- _What to work on_: Copy down all of the data underneath, exactly as shown.

- _Data segment_:
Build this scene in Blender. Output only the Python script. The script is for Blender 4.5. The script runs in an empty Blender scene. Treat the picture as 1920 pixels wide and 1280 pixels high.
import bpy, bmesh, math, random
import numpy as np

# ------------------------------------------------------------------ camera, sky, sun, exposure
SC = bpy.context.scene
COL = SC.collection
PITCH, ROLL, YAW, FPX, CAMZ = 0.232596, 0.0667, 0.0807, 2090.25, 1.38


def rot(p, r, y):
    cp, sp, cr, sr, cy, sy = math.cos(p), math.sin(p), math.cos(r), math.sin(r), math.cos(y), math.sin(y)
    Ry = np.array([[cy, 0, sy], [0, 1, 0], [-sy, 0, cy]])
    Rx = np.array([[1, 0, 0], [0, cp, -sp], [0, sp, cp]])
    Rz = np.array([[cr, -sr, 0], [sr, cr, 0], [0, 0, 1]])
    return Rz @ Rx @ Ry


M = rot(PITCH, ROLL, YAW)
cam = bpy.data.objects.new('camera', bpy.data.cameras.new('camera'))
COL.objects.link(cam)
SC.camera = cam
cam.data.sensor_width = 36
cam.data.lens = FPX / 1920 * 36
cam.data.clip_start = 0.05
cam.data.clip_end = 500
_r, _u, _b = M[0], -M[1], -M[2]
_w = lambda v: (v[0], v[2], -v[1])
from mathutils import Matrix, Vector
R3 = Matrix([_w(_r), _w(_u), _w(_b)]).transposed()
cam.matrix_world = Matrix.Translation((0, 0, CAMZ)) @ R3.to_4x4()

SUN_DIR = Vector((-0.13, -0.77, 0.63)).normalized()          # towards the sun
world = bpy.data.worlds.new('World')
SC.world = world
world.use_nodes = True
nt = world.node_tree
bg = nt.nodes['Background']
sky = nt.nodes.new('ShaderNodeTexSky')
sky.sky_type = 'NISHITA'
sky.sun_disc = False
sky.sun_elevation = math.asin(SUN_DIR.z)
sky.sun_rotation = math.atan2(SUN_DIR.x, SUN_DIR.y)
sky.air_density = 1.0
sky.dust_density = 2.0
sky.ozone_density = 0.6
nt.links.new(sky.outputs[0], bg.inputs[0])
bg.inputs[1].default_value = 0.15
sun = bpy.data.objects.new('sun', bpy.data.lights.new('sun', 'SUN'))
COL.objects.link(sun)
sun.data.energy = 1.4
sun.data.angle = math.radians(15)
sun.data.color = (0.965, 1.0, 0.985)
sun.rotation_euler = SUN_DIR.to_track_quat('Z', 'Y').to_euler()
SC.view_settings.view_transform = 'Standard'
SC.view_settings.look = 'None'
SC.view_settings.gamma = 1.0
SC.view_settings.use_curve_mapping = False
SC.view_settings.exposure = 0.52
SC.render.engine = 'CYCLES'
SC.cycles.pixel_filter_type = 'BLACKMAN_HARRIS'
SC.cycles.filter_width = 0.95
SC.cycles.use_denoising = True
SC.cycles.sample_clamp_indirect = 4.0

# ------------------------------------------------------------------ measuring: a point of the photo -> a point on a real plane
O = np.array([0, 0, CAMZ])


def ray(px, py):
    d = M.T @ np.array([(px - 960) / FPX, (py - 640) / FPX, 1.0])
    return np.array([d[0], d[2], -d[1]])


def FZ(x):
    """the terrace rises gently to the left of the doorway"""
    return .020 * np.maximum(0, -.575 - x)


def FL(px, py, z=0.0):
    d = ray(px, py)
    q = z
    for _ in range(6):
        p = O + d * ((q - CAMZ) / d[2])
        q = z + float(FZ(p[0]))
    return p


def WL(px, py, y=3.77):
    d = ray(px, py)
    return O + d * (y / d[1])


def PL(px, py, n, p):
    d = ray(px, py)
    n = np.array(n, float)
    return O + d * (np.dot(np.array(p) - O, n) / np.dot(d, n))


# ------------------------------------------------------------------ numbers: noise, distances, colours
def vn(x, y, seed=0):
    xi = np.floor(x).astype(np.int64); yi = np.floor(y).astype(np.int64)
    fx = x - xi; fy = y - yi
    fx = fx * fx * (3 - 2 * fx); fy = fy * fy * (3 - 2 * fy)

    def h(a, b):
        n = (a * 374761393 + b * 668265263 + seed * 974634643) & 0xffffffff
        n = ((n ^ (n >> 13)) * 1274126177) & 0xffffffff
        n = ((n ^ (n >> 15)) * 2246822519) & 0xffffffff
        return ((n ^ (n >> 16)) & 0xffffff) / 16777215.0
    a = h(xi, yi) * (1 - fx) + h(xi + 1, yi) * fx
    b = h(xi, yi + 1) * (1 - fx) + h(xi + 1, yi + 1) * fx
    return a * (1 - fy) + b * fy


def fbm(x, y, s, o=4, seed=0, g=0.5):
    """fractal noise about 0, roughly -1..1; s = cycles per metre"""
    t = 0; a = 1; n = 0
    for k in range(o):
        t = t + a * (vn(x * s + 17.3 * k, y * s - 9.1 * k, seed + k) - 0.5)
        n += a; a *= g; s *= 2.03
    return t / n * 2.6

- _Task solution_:
Build this scene in Blender. Output only the Python script. The script is for Blender 4.5. The script runs in an empty Blender scene. Treat the picture as 1920 pixels wide and 1280 pixels high.
import bpy, bmesh, math, random
import numpy as np

# ------------------------------------------------------------------ camera, sky, sun, exposure
SC = bpy.context.scene
COL = SC.collection
PITCH, ROLL, YAW, FPX, CAMZ = 0.232596, 0.0667, 0.0807, 2090.25, 1.38


def rot(p, r, y):
    cp, sp, cr, sr, cy, sy = math.cos(p), math.sin(p), math.cos(r), math.sin(r), math.cos(y), math.sin(y)
    Ry = np.array([[cy, 0, sy], [0, 1, 0], [-sy, 0, cy]])
    Rx = np.array([[1, 0, 0], [0, cp, -sp], [0, sp, cp]])
    Rz = np.array([[cr, -sr, 0], [sr, cr, 0], [0, 0, 1]])
    return Rz @ Rx @ Ry


M = rot(PITCH, ROLL, YAW)
cam = bpy.data.objects.new('camera', bpy.data.cameras.new('camera'))
COL.objects.link(cam)
SC.camera = cam
cam.data.sensor_width = 36
cam.data.lens = FPX / 1920 * 36
cam.data.clip_start = 0.05
cam.data.clip_end = 500
_r, _u, _b = M[0], -M[1], -M[2]
_w = lambda v: (v[0], v[2], -v[1])
from mathutils import Matrix, Vector
R3 = Matrix([_w(_r), _w(_u), _w(_b)]).transposed()
cam.matrix_world = Matrix.Translation((0, 0, CAMZ)) @ R3.to_4x4()

SUN_DIR = Vector((-0.13, -0.77, 0.63)).normalized()          # towards the sun
world = bpy.data.worlds.new('World')
SC.world = world
world.use_nodes = True
nt = world.node_tree
bg = nt.nodes['Background']
sky = nt.nodes.new('ShaderNodeTexSky')
sky.sky_type = 'NISHITA'
sky.sun_disc = False
sky.sun_elevation = math.asin(SUN_DIR.z)
sky.sun_rotation = math.atan2(SUN_DIR.x, SUN_DIR.y)
sky.air_density = 1.0
sky.dust_density = 2.0
sky.ozone_density = 0.6
nt.links.new(sky.outputs[0], bg.inputs[0])
bg.inputs[1].default_value = 0.15
sun = bpy.data.objects.new('sun', bpy.data.lights.new('sun', 'SUN'))
COL.objects.link(sun)
sun.data.energy = 1.4
sun.data.angle = math.radians(15)
sun.data.color = (0.965, 1.0, 0.985)
sun.rotation_euler = SUN_DIR.to_track_quat('Z', 'Y').to_euler()
SC.view_settings.view_transform = 'Standard'
SC.view_settings.look = 'None'
SC.view_settings.gamma = 1.0
SC.view_settings.use_curve_mapping = False
SC.view_settings.exposure = 0.52
SC.render.engine = 'CYCLES'
SC.cycles.pixel_filter_type = 'BLACKMAN_HARRIS'
SC.cycles.filter_width = 0.95
SC.cycles.use_denoising = True
SC.cycles.sample_clamp_indirect = 4.0

# ------------------------------------------------------------------ measuring: a point of the photo -> a point on a real plane
O = np.array([0, 0, CAMZ])


def ray(px, py):
    d = M.T @ np.array([(px - 960) / FPX, (py - 640) / FPX, 1.0])
    return np.array([d[0], d[2], -d[1]])


def FZ(x):
    """the terrace rises gently to the left of the doorway"""
    return .020 * np.maximum(0, -.575 - x)


def FL(px, py, z=0.0):
    d = ray(px, py)
    q = z
    for _ in range(6):
        p = O + d * ((q - CAMZ) / d[2])
        q = z + float(FZ(p[0]))
    return p


def WL(px, py, y=3.77):
    d = ray(px, py)
    return O + d * (y / d[1])


def PL(px, py, n, p):
    d = ray(px, py)
    n = np.array(n, float)
    return O + d * (np.dot(np.array(p) - O, n) / np.dot(d, n))


# ------------------------------------------------------------------ numbers: noise, distances, colours
def vn(x, y, seed=0):
    xi = np.floor(x).astype(np.int64); yi = np.floor(y).astype(np.int64)
    fx = x - xi; fy = y - yi
    fx = fx * fx * (3 - 2 * fx); fy = fy * fy * (3 - 2 * fy)

    def h(a, b):
        n = (a * 374761393 + b * 668265263 + seed * 974634643) & 0xffffffff
        n = ((n ^ (n >> 13)) * 1274126177) & 0xffffffff
        n = ((n ^ (n >> 15)) * 2246822519) & 0xffffffff
        return ((n ^ (n >> 16)) & 0xffffff) / 16777215.0
    a = h(xi, yi) * (1 - fx) + h(xi + 1, yi) * fx
    b = h(xi, yi + 1) * (1 - fx) + h(xi + 1, yi + 1) * fx
    return a * (1 - fy) + b * fy


def fbm(x, y, s, o=4, seed=0, g=0.5):
    """fractal noise about 0, roughly -1..1; s = cycles per metre"""
    t = 0; a = 1; n = 0
    for k in range(o):
        t = t + a * (vn(x * s + 17.3 * k, y * s - 9.1 * k, seed + k) - 0.5)
        n += a; a *= g; s *= 2.03
    return t / n * 2.6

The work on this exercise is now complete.